Today’s forces of oppression, especially in the ‘industrially advanced’ nations, are of a different order than the old dictatorships. The “inverted totalitarianism” with a façade of democratic formalism, as Sheldon Wolin describes in Democracy Incorporated, calls for new creative forms of resistance. Naomi Kline argues for ideologically driven forms of resistance in This Changes Everything: Capitalism vs. the Climate. However, new ideologies of humane social and economic relations, economic justice, and ecological society must be shaped by resistance that has direct and meaningful relationships to the immediate crises we face.
Replacement of the failed perpetual-growth political economy and its extractive energy-production and consumption practices requires even more creativity and organization.

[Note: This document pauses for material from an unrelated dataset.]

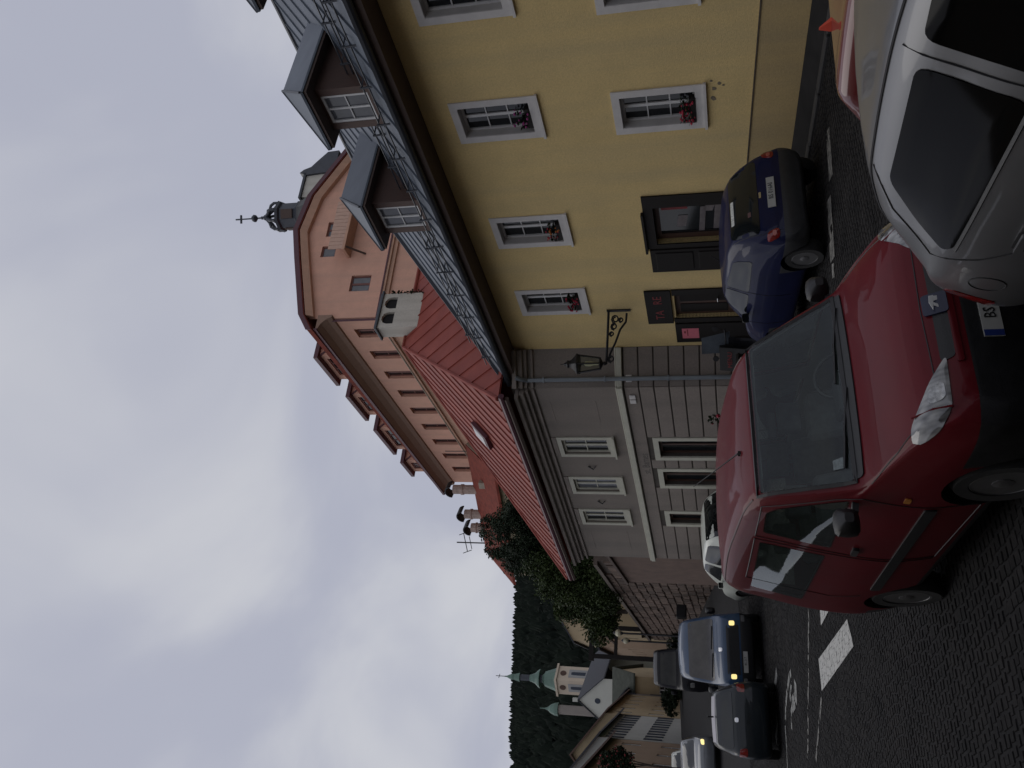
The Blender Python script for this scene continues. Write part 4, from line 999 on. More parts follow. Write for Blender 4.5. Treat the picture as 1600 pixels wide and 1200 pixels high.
    def mirror(s, x, y, z, mt, w=.17, h=.13, dp=.10, glass=True):
        sg = 1 if y > 0 else -1
        m = MB(s.M @ Matrix.Translation((x, y, z)))
        pr = [(dp * .1, .55), (dp * .45, .85), (dp, 1.0)]
        vv = []
        for xx, f in [(-dp * .7, .35)] + [(-dp * .35, .8), (0, 1.0), (dp * .3, 1.0)]:
            for k in range(12):
                a = 2 * math.pi * k / 12; cx, cz = math.cos(a), math.sin(a); pw = .55
                vv.append((xx, sg * w / 2 + math.copysign(abs(cx) ** pw, cx) * w / 2 * f, math.copysign(abs(cz) ** pw, cz) * h / 2 * f))
        m.add(vv, [(i * 12 + j, i * 12 + (j + 1) % 12, (i + 1) * 12 + (j + 1) % 12, (i + 1) * 12 + j) for i in range(3) for j in range(12)] + [tuple(range(12)), tuple(reversed(range(36, 48)))])
        m.bar((0, sg * .03, -h * .35), (.0, -sg * .06, -h * .4), .05, .04)
        o = m.build('door_mirror', mt, s.e, smooth=True)
        MB(s.M @ Matrix.Translation((x, y, z))).box(dp * .3, dp * .3 + .003, sg * w / 2 - w * .42, sg * w / 2 + w * .42, -h * .42, h * .42).build('mirror_glass', CGLASS, o)
        return o

# ------------------------------------------------------------------ red high-roof van car, front towards us
ST = [(0.00, .30, .58, .45, .66, .60, .62, .66, .50, .68), (0.06, .22, .70, .45, .77, .70, .73, .765, .62, .79), (0.20, .20, .76, .50, .82, .82, .765, .87, .66, .90),
      (0.60, .20, .80, .55, .85, .95, .79, .985, .70, 1.015), (0.98, .20, .80, .55, .86, 1.03, .80, 1.07, .72, 1.09), (1.30, .20, .80, .55, .86, 1.06, .81, 1.39, .68, 1.43),
      (1.60, .20, .80, .55, .86, 1.07, .81, 1.68, .62, 1.71), (2.0, .20, .80, .55, .86, 1.08, .81, 1.76, .62, 1.805), (3.0, .20, .80, .55, .86, 1.09, .81, 1.81, .63, 1.87),
      (3.75, .20, .80, .55, .855, 1.09, .80, 1.80, .62, 1.86), (4.0, .24, .78, .55, .84, 1.09, .79, 1.74, .60, 1.79), (4.08, .28, .74, .55, .81, 1.08, .76, 1.64, .57, 1.68), (4.11, .34, .66, .55, .74, 1.0, .68, 1.45, .5, 1.48)]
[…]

Various books, magazines, and Web sites, such as John Brown Childs, Trans-Communality, David Korten, Change the Story, Change the Future, Yes! Magazine, and Resilience.org – to name just a few – seek alternative cultural and political as well as economic paths. Works like that of Juliet B. Schor, author of True Wealth: How and Why Millions of Americans Are Creating a Time-Rich, Ecologically Light, Small-Scale, High-Satisfaction Economy, point to the formation of a new society grounded in humanity’s relationship to the earth and all its inhabitants. The idea of the good life is captured in that title. Many families and communities are experimenting with new ways of living outside of institutional entanglements. But much more is needed and on a much larger scale.
The hard part, of course, is getting it done, especially with so little time before catastrophic consequences of our current path become unavoidable. Some argue that it is too late. But that claim is pointless. We fight not because we will win; we fight because we must win.